Electronic Theses and Dissertations

Date of Award

2013

Document Type

Thesis

Degree Name

M.A. in Philosophy

Department

Philosophy and Religion

First Advisor

Donovan Wishon

Second Advisor

Robert Barnard

Third Advisor

Steven Skultety

Relational Format

dissertation/thesis

Abstract

It is only recently that panpsychism has emerged as a viable position in philosophy of mind and metaphysics. As such, the exploration and defense of it is not yet on par with some competing views. The current project is a step towards a remedy to this unfortunate state of affairs. It concerns one of the most important objections to the view, which I label the 'mind-dust' objection in homage to William James. It is essentially the conceptual difficulty of how proto-experiential being at the micro-level is supposed to 'sum' in a way that forms the consciousness with which we are intimately aware. I argue that the objection is more forceful than some suppose, and attempt to explicate a way around it. A possible route to circumvent the problem, I explain, is to develop a suggestion made by Grover Maxwell almost forty years ago.
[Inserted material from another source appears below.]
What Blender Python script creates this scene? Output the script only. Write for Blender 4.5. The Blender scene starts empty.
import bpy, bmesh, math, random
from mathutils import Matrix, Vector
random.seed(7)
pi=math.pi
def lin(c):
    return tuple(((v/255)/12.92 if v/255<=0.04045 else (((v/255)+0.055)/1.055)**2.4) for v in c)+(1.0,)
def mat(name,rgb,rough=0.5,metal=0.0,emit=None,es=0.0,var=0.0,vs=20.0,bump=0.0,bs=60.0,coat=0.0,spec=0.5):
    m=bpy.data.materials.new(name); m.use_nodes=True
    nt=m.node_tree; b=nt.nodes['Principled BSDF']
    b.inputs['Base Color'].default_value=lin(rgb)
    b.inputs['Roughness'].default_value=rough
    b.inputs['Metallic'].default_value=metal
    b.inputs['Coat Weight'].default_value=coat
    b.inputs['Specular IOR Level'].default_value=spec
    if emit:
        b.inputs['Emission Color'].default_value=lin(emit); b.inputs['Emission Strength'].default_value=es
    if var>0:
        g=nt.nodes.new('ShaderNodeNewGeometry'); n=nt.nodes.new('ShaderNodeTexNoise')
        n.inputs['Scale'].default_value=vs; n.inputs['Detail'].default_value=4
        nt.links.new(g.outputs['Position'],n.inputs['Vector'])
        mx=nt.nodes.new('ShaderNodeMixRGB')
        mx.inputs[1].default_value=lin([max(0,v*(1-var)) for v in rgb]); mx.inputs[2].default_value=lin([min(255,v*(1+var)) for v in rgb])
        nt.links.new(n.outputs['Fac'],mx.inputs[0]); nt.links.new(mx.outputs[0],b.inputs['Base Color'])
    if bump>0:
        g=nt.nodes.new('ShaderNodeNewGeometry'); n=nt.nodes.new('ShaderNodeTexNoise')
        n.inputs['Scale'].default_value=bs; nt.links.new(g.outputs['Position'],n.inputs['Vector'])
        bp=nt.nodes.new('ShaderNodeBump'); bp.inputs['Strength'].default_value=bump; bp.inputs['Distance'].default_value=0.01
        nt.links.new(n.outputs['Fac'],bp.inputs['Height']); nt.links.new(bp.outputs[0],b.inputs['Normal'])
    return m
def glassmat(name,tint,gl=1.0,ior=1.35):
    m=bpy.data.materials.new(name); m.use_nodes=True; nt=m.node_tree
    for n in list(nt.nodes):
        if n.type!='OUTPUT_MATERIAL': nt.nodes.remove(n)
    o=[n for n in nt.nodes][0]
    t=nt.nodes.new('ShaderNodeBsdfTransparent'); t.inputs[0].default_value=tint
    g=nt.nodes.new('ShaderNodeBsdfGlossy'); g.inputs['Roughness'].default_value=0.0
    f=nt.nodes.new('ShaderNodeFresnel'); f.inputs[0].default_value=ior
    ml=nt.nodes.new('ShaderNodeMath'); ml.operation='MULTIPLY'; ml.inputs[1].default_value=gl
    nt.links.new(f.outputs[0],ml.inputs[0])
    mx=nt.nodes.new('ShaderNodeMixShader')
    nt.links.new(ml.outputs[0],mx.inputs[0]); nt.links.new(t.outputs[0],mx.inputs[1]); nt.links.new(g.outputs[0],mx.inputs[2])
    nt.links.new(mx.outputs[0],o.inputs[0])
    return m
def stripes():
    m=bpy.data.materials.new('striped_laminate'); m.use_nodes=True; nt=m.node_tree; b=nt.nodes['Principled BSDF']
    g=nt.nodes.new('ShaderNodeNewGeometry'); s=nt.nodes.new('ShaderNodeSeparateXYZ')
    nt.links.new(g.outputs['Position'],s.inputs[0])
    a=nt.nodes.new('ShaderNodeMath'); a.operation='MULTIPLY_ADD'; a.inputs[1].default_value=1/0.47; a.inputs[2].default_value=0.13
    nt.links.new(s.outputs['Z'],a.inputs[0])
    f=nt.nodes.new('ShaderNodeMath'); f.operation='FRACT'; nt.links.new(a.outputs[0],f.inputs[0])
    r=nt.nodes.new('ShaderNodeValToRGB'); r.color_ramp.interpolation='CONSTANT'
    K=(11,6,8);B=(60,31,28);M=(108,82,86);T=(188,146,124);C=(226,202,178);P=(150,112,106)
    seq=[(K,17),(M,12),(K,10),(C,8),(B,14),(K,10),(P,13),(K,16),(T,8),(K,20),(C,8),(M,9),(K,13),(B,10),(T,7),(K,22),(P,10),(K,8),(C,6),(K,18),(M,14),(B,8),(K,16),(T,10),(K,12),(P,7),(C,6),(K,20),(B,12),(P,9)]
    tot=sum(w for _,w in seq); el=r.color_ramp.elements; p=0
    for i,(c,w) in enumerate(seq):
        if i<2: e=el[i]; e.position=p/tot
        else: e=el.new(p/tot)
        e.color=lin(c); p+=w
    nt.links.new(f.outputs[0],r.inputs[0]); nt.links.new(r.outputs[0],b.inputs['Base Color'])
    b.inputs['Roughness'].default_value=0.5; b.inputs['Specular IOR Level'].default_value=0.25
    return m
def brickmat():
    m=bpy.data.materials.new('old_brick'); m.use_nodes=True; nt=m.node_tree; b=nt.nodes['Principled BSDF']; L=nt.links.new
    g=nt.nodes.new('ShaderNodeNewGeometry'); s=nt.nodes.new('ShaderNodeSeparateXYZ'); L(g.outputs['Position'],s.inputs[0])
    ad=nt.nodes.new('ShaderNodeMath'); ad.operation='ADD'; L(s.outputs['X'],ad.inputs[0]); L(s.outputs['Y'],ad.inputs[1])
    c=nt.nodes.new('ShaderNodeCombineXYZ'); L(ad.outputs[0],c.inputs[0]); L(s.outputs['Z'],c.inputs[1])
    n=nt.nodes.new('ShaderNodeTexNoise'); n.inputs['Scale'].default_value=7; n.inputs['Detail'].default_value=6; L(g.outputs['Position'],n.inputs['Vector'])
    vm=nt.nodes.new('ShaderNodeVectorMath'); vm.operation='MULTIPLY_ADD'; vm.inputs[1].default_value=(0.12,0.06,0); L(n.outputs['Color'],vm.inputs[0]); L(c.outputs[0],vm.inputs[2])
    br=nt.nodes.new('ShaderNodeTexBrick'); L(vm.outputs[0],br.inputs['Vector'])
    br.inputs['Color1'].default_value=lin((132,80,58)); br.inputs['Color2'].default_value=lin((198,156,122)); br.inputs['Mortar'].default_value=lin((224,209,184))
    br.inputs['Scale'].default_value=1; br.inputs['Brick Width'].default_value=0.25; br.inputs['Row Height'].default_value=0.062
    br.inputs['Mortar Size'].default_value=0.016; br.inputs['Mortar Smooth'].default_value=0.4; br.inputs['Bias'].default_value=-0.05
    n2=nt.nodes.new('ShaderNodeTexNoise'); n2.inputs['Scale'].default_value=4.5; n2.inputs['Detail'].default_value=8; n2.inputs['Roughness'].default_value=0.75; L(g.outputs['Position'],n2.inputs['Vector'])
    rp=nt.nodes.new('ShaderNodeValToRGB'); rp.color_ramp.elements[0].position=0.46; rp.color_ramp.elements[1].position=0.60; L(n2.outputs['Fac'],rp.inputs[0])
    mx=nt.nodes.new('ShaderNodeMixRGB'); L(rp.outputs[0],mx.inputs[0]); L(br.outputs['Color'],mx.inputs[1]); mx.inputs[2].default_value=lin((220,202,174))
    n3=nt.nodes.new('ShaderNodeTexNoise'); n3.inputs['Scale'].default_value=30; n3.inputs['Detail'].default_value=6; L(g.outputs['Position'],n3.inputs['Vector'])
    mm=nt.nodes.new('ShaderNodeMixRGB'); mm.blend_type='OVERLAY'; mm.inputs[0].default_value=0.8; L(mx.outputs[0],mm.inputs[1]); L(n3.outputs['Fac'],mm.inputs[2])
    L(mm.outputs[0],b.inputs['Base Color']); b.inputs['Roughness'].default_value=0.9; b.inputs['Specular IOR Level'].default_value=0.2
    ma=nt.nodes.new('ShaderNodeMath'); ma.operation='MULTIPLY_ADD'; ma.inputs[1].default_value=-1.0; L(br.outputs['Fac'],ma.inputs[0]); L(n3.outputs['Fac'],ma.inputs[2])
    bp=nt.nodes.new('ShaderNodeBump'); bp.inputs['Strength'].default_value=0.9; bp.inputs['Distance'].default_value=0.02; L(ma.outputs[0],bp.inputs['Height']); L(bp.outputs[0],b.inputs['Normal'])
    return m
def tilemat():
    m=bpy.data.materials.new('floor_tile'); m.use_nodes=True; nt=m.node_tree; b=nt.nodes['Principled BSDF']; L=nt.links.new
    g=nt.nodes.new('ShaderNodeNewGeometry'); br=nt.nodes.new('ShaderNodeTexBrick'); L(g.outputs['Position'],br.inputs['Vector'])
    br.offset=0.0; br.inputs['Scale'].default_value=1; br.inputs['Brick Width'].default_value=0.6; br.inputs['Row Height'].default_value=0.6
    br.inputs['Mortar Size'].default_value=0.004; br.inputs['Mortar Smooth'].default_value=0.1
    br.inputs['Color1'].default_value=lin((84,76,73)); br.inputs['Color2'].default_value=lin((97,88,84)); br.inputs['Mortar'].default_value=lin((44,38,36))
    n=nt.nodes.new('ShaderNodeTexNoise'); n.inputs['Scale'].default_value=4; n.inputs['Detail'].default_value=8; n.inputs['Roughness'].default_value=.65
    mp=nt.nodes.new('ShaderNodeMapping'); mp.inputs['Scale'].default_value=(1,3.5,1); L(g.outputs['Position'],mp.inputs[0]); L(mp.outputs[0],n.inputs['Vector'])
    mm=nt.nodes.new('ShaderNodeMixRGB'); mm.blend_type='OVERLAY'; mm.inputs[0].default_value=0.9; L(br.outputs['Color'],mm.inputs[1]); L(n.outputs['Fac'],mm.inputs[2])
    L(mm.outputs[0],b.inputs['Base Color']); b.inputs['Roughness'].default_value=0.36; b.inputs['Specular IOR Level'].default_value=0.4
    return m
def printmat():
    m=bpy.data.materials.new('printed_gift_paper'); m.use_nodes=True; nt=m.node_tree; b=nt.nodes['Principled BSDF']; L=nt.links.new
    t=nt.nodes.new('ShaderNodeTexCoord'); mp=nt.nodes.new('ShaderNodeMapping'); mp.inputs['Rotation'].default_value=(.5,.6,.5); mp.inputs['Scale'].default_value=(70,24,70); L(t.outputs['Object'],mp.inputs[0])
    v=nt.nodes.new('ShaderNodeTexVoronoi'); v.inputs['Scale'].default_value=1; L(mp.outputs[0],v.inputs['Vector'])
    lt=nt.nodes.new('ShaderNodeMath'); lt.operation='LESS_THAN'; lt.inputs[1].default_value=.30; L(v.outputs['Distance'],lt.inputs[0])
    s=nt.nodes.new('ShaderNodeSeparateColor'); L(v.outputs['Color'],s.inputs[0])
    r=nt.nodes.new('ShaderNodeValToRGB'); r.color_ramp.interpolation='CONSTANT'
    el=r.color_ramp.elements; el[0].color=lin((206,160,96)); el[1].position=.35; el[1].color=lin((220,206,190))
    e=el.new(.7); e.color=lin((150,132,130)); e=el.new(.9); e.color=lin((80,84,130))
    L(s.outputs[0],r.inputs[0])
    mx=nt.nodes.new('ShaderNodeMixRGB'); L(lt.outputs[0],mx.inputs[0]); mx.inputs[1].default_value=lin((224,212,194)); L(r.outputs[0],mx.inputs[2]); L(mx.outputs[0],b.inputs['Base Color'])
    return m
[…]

The insight is to conceive of proto-experiences not as particles or bits but as fields of influence. The end result is a position that looks in many ways similar to the epistemic neutral monism of Bertrand Russell, but is also a novel version of panpsychism. The suggestion is simply this: it might be the case that we should think of the world as inherently and ontologically qualitative in nature. I call this resultant position panqualiaism and hope that it represents a step forward.